Work to be completed: Every line that contains "picture" counts once; give the total number of such lines, with no other words.

(Data listing)
(begin)

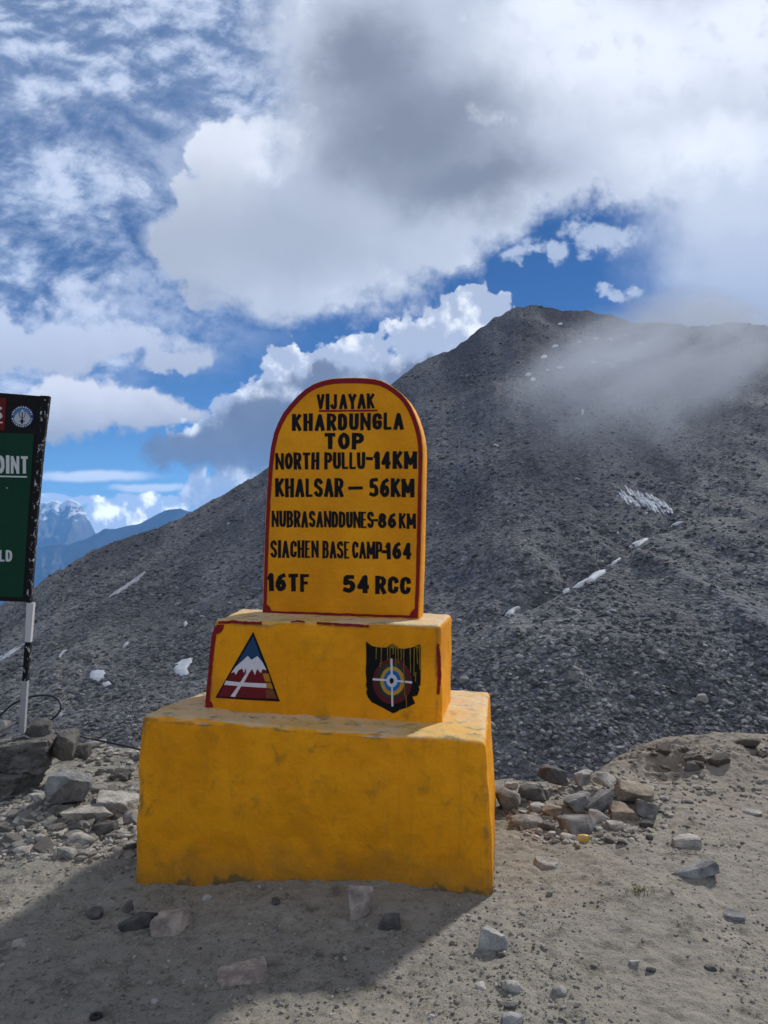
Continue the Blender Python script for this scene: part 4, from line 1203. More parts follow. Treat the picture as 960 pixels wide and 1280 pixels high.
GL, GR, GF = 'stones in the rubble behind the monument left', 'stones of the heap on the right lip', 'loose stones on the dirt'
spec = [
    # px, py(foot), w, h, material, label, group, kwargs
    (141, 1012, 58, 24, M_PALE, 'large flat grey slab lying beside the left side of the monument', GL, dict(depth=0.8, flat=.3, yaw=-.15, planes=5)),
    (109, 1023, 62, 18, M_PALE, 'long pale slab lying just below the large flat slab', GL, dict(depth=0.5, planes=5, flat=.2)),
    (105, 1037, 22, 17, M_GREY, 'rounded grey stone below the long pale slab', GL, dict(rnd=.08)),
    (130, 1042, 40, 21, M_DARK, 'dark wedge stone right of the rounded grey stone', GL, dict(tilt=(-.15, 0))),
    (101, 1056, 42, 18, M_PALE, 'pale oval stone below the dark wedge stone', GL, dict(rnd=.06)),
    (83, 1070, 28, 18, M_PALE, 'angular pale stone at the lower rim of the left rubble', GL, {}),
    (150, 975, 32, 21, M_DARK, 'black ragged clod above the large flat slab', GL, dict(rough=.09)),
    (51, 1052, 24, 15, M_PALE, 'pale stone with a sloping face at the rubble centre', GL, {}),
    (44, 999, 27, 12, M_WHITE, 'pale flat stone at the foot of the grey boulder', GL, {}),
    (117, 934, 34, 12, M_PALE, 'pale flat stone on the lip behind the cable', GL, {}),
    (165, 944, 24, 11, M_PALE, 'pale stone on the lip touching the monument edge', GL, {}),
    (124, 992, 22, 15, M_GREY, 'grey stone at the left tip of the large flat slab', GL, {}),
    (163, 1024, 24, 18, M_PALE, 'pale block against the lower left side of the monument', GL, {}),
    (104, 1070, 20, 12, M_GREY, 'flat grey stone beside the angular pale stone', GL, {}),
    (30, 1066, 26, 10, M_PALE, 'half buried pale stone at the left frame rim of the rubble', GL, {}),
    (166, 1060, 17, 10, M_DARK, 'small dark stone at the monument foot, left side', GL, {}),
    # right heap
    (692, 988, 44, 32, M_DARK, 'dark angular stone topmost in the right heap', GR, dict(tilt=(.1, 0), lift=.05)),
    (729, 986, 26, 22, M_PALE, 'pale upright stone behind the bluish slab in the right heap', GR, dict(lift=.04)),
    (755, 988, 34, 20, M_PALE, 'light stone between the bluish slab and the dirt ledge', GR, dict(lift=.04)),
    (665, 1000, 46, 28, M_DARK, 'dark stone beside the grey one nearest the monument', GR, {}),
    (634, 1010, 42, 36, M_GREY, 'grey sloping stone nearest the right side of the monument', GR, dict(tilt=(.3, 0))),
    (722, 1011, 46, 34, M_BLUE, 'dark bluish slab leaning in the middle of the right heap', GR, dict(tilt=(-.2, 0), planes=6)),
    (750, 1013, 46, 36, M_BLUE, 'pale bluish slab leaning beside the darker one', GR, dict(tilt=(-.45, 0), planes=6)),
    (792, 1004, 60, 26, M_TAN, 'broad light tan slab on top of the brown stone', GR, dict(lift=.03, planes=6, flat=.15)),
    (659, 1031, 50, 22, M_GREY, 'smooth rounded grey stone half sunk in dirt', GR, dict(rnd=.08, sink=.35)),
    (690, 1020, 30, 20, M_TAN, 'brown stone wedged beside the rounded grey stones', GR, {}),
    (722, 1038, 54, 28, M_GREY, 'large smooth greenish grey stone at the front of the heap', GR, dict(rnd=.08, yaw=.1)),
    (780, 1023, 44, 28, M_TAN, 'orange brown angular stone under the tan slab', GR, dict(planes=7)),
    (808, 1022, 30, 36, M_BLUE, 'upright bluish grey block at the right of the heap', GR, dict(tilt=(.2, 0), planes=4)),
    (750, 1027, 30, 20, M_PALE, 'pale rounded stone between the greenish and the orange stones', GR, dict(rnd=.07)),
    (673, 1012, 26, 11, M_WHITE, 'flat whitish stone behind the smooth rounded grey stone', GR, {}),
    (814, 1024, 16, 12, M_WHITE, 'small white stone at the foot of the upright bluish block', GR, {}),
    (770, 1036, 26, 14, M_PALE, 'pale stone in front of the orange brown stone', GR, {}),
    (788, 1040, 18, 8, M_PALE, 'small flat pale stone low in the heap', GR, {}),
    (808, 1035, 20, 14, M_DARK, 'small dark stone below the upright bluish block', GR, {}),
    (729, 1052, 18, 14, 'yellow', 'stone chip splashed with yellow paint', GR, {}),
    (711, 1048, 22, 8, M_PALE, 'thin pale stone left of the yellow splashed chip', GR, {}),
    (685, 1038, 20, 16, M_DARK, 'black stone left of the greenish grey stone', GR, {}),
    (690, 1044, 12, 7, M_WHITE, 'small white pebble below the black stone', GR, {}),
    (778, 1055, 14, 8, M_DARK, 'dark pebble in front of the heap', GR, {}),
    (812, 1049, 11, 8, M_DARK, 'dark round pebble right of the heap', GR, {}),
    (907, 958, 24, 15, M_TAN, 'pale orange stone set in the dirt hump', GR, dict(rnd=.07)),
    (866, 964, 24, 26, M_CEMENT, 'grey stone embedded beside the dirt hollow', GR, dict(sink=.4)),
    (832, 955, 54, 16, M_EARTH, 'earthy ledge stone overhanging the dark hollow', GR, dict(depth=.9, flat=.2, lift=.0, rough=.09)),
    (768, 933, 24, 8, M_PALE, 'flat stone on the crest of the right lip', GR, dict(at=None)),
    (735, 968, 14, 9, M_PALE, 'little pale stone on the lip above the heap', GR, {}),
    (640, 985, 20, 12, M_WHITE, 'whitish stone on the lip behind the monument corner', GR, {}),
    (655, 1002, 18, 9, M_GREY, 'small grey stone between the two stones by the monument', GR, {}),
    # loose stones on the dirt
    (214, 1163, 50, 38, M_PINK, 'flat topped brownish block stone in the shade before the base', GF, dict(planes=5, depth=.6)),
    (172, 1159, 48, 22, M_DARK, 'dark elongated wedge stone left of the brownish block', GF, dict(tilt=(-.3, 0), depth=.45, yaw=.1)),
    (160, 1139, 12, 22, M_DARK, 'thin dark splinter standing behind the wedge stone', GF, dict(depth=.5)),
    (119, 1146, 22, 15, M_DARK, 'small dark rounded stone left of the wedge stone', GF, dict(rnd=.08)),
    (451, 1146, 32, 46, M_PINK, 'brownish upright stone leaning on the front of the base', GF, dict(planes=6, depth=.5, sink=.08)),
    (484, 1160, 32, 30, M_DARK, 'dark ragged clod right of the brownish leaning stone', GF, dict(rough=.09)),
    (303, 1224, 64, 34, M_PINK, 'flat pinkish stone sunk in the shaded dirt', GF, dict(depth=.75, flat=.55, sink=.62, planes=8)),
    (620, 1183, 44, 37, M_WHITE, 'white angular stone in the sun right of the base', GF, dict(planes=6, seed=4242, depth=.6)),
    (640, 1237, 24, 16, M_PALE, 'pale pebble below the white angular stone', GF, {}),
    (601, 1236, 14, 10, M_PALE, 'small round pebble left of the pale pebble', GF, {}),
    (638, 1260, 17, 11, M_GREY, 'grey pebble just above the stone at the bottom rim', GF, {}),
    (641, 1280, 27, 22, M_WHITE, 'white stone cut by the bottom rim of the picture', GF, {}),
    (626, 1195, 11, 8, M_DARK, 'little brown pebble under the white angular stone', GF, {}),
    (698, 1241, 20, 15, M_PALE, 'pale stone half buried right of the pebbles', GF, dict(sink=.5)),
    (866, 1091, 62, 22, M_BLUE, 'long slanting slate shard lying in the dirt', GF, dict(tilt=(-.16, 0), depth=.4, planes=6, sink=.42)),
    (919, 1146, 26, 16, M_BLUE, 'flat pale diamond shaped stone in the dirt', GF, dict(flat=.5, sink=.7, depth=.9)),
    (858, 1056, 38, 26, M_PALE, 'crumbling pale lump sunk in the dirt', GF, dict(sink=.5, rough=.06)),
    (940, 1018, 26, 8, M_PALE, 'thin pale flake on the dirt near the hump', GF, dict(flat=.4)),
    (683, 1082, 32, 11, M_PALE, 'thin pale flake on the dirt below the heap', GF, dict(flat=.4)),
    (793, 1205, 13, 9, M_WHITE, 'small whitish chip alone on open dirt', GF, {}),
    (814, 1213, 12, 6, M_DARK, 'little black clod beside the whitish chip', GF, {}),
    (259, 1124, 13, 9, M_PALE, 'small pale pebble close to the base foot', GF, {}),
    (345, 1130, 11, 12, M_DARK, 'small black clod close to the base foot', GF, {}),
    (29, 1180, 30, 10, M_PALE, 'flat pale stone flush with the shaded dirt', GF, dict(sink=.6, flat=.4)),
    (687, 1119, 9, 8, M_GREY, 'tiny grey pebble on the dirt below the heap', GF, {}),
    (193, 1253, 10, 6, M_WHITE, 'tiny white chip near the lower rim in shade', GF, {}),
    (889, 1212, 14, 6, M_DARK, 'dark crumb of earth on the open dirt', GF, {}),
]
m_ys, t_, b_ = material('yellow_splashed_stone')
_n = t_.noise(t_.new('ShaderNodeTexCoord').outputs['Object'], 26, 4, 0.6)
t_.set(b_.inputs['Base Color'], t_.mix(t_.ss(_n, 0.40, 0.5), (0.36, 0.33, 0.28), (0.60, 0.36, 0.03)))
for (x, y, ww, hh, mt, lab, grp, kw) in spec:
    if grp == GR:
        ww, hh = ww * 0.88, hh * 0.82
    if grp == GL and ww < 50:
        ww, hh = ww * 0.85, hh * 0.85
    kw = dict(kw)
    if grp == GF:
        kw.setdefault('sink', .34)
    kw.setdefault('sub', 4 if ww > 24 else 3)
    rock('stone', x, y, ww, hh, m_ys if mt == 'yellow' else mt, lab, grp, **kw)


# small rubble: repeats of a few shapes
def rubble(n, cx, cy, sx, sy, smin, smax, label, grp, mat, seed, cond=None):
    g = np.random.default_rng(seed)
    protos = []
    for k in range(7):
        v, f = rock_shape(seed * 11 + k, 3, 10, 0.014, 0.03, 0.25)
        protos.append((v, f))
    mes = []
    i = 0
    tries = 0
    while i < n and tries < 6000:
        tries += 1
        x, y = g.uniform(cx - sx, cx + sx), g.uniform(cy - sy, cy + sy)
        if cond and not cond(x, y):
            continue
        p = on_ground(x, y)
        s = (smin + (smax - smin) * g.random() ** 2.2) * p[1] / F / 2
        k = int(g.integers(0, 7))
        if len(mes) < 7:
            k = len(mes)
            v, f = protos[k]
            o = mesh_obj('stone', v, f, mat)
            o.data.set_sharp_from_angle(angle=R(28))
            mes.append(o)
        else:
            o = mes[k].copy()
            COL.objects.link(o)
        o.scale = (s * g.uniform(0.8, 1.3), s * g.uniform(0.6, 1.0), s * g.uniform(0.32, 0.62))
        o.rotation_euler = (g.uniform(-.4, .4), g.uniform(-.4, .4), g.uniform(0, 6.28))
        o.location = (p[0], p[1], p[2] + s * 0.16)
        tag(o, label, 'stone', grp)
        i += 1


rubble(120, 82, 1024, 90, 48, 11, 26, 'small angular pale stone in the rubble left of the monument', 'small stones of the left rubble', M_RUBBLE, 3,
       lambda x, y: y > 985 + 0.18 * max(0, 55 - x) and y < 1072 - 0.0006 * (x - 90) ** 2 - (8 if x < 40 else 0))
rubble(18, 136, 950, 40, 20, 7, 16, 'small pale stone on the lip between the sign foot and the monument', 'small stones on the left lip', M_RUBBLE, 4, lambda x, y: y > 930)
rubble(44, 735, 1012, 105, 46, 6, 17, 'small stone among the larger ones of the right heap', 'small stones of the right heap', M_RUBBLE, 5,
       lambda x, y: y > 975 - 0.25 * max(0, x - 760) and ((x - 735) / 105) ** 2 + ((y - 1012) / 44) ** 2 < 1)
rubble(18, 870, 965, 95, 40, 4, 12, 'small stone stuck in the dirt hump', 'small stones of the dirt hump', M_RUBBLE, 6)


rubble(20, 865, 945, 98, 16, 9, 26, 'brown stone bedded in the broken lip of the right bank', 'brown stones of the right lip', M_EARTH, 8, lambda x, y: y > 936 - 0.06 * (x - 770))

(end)
(begin)

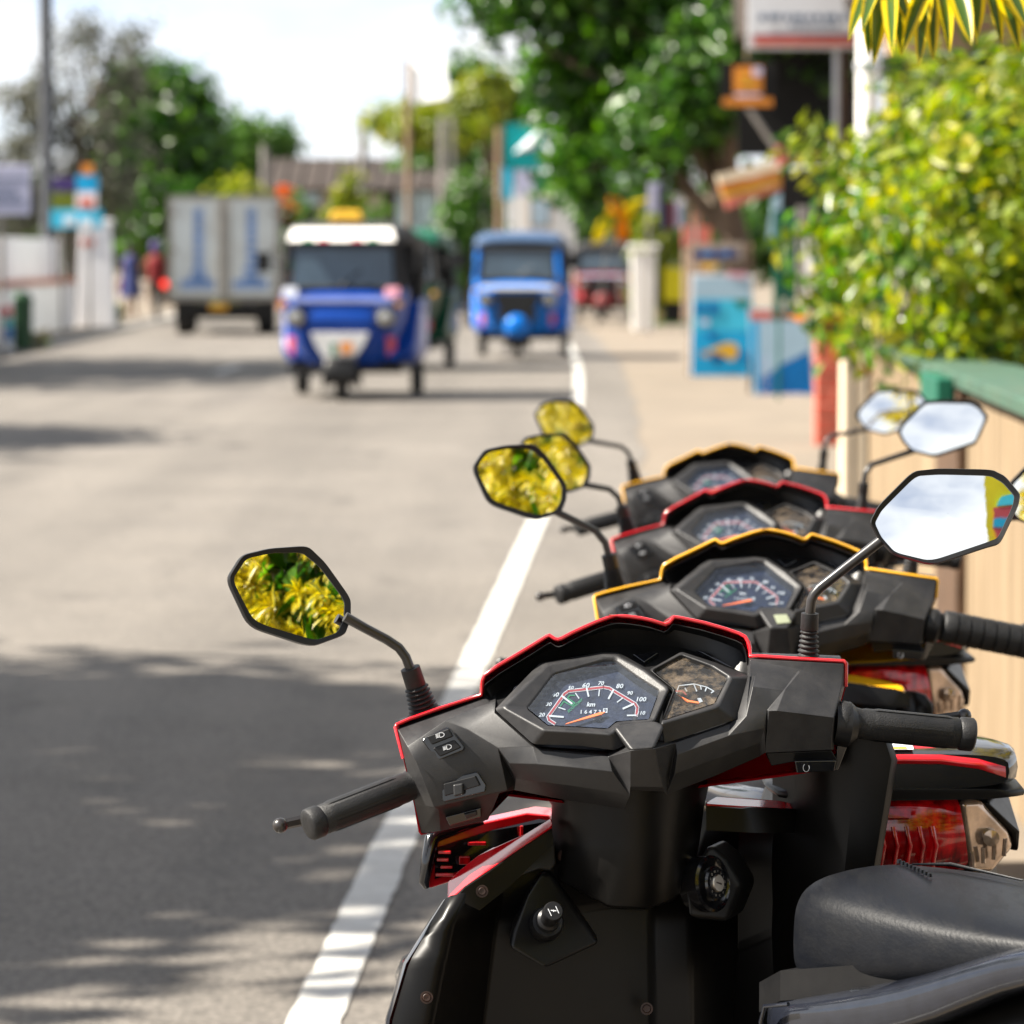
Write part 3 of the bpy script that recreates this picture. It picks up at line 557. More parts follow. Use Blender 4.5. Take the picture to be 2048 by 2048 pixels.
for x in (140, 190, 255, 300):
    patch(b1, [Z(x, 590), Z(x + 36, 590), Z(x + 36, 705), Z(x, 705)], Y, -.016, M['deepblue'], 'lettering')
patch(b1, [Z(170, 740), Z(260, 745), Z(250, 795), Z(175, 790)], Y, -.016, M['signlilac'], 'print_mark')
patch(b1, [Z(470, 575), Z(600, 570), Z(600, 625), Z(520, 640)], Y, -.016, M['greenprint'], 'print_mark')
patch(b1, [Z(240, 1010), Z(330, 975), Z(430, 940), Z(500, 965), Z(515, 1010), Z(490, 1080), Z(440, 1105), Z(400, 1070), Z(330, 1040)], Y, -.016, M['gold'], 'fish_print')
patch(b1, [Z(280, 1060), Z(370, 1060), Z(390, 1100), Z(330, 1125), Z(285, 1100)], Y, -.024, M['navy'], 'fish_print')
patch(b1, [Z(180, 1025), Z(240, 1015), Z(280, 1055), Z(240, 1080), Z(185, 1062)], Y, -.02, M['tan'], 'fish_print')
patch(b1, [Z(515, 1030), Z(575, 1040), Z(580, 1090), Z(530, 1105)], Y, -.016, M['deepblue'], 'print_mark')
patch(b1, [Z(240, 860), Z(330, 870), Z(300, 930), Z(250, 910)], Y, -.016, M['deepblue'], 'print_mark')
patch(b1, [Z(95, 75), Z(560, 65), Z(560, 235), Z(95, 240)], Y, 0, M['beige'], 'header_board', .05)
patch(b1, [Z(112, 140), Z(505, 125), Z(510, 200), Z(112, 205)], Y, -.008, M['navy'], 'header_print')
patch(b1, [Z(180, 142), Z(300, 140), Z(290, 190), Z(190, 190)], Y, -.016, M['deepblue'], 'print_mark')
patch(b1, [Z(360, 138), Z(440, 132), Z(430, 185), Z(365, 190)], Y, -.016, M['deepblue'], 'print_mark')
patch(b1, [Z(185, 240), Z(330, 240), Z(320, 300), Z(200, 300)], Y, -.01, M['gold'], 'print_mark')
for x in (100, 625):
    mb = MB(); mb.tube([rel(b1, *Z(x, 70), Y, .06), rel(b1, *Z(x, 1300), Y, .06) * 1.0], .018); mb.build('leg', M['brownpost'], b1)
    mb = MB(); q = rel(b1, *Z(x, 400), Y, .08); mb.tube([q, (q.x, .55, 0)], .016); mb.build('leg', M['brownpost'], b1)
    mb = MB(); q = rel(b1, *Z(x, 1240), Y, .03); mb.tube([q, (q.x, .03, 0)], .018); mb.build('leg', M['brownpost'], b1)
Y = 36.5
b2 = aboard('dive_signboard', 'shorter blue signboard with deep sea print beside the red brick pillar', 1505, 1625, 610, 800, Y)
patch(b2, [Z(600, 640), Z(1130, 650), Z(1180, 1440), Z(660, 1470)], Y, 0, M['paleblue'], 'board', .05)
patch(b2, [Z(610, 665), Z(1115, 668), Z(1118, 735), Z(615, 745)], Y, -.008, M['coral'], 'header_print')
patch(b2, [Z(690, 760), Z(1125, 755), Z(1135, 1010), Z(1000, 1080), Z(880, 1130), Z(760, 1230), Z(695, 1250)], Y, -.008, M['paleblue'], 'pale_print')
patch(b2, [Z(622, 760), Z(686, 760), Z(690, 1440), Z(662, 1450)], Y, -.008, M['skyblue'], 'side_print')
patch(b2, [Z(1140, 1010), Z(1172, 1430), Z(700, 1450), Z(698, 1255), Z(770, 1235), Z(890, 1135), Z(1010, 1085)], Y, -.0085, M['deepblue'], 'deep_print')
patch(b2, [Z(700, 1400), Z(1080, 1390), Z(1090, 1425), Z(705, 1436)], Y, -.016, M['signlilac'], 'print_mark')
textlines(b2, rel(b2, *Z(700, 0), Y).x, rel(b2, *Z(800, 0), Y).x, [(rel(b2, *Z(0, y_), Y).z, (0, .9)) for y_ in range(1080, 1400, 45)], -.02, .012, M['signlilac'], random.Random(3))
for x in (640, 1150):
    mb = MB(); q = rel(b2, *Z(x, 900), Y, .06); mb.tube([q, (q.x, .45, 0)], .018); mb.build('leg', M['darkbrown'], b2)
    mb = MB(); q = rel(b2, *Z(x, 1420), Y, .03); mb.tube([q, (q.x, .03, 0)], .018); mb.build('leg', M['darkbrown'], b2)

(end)

Expected answer: 3